Transcribe the records below exactly, leaving out any pictures.

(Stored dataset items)
begin
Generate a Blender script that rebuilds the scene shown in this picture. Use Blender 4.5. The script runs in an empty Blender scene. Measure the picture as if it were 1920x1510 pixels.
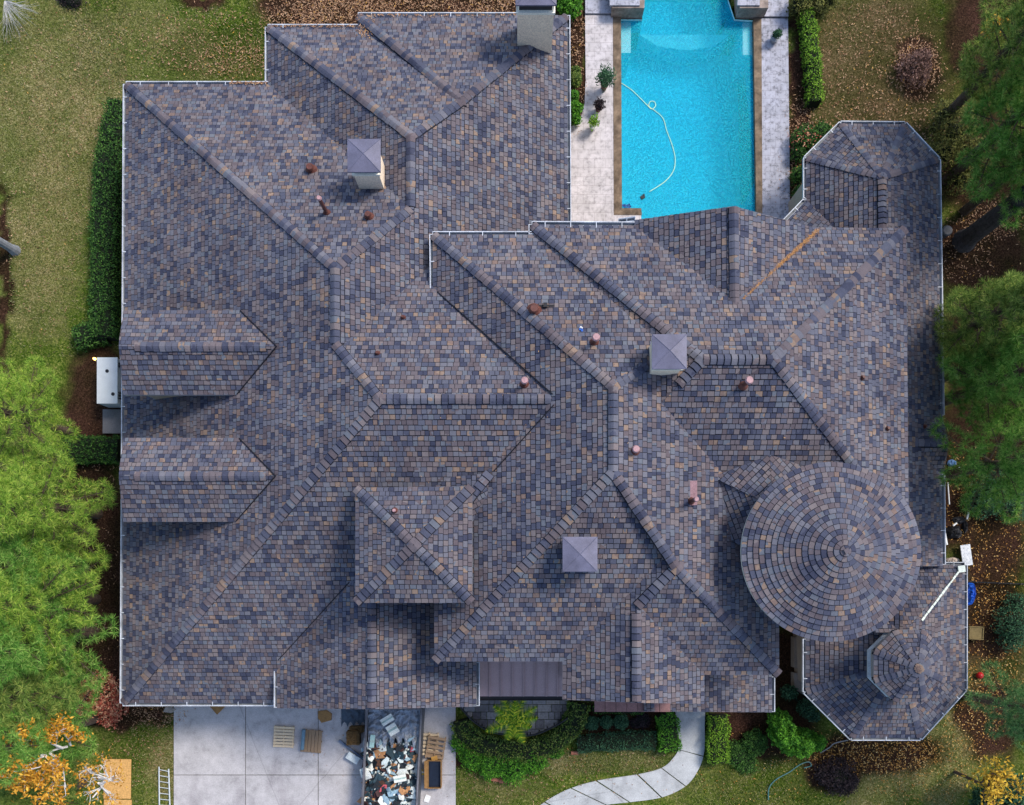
import bpy, math, random
from mathutils import Vector, noise
R = math.radians
scene = bpy.context.scene
COL = scene.collection

# ------------------------------------------------------------------ camera, sky, sun, exposure
CX, CY, F, H = 968.0, 1070.0, 1600.0, 42.0      # nadir pixel, focal length in pixels (1920 wide), flying height
cam_d = bpy.data.cameras.new('camera'); cam = bpy.data.objects.new('camera', cam_d); COL.objects.link(cam)
cam.location = (0, 0, H); cam.rotation_euler = (0, 0, 0)
cam_d.sensor_fit = 'HORIZONTAL'; cam_d.sensor_width = 36; cam_d.lens = F/1920*36
cam_d.shift_x = (960-CX)/1920; cam_d.shift_y = (CY-755)/1920
cam_d.clip_start = 1; cam_d.clip_end = 2000
scene.camera = cam
world = bpy.data.worlds.new('World'); scene.world = world; world.use_nodes = True
wn = world.node_tree.nodes; wl = world.node_tree.links
bg = wn['Background']; sky = wn.new('ShaderNodeTexSky')
sky.sky_type = 'NISHITA'; sky.sun_disc = False
sky.sun_elevation = R(50); sky.sun_rotation = R(48); sky.dust_density = 1.6; sky.air_density = 1.0
wl.new(sky.outputs[0], bg.inputs[0]); bg.inputs[1].default_value = 0.15
sd = bpy.data.lights.new('sun', 'SUN'); so = bpy.data.objects.new('sun', sd); COL.objects.link(so)
sd.energy = 2.0; sd.angle = R(14); sd.color = (1, .9, .79)
so.location = (20, 20, 60)
az, el = R(54), R(50)
dv = Vector((math.sin(az)*math.cos(el), math.cos(az)*math.cos(el), math.sin(el)))
so.rotation_euler = dv.to_track_quat('Z', 'Y').to_euler()
scene.view_settings.view_transform = 'Standard'; scene.view_settings.look = 'None'
scene.view_settings.exposure = 0.76; scene.view_settings.gamma = 1

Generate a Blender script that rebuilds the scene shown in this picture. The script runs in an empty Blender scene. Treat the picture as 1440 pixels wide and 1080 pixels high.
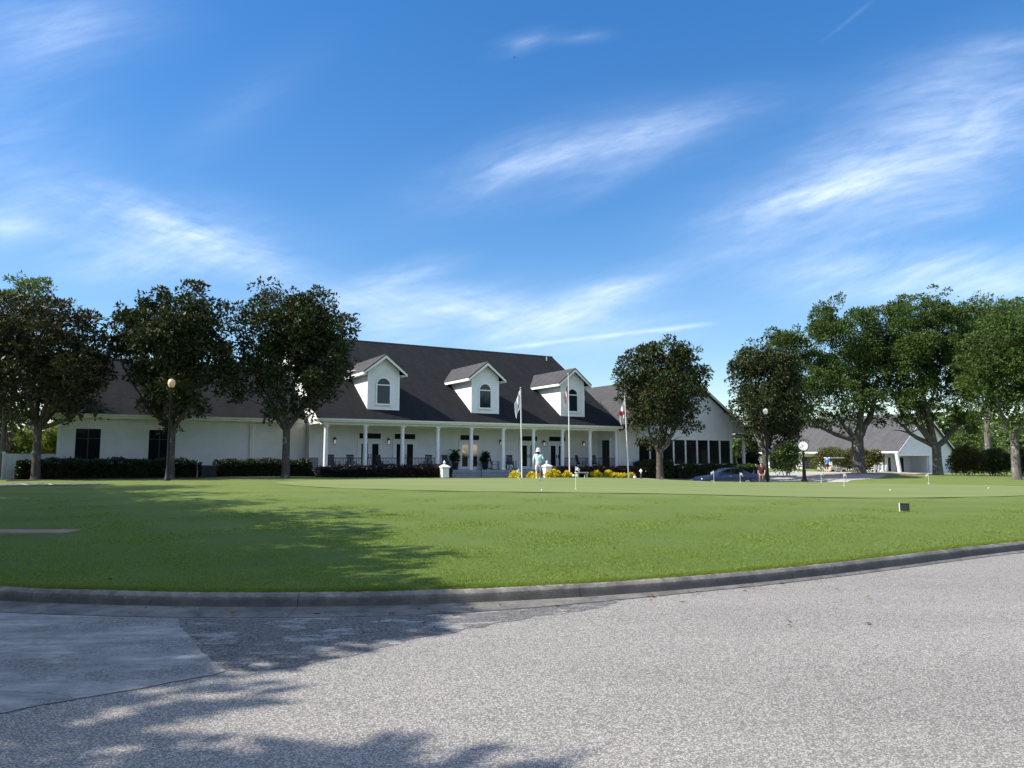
end
◆ OUTPUT FOR THIS TASK
Generate a Blender script that rebuilds the scene shown in this picture. Use Blender 4.5. The script runs in an empty Blender scene. Measure the picture as if it were 1920x1510 pixels.
import bpy, math, random
from mathutils import Vector, noise
R = math.radians
scene = bpy.context.scene
COL = scene.collection

# ------------------------------------------------------------------ camera, sky, sun, exposure
CX, CY, F, H = 968.0, 1070.0, 1600.0, 42.0      # nadir pixel, focal length in pixels (1920 wide), flying height
cam_d = bpy.data.cameras.new('camera'); cam = bpy.data.objects.new('camera', cam_d); COL.objects.link(cam)
cam.location = (0, 0, H); cam.rotation_euler = (0, 0, 0)
cam_d.sensor_fit = 'HORIZONTAL'; cam_d.sensor_width = 36; cam_d.lens = F/1920*36
cam_d.shift_x = (960-CX)/1920; cam_d.shift_y = (CY-755)/1920
cam_d.clip_start = 1; cam_d.clip_end = 2000
scene.camera = cam
world = bpy.data.worlds.new('World'); scene.world = world; world.use_nodes = True
wn = world.node_tree.nodes; wl = world.node_tree.links
bg = wn['Background']; sky = wn.new('ShaderNodeTexSky')
sky.sky_type = 'NISHITA'; sky.sun_disc = False
sky.sun_elevation = R(50); sky.sun_rotation = R(48); sky.dust_density = 1.6; sky.air_density = 1.0
wl.new(sky.outputs[0], bg.inputs[0]); bg.inputs[1].default_value = 0.15
sd = bpy.data.lights.new('sun', 'SUN'); so = bpy.data.objects.new('sun', sd); COL.objects.link(so)
sd.energy = 2.0; sd.angle = R(14); sd.color = (1, .9, .79)
so.location = (20, 20, 60)
az, el = R(54), R(50)
dv = Vector((math.sin(az)*math.cos(el), math.cos(az)*math.cos(el), math.sin(el)))
so.rotation_euler = dv.to_track_quat('Z', 'Y').to_euler()
scene.view_settings.view_transform = 'Standard'; scene.view_settings.look = 'None'
scene.view_settings.exposure = 0.76; scene.view_settings.gamma = 1

Generate a Blender script that rebuilds the scene shown in this picture. The script runs in an empty Blender scene. Treat the picture as 1440 pixels wide and 1080 pixels high.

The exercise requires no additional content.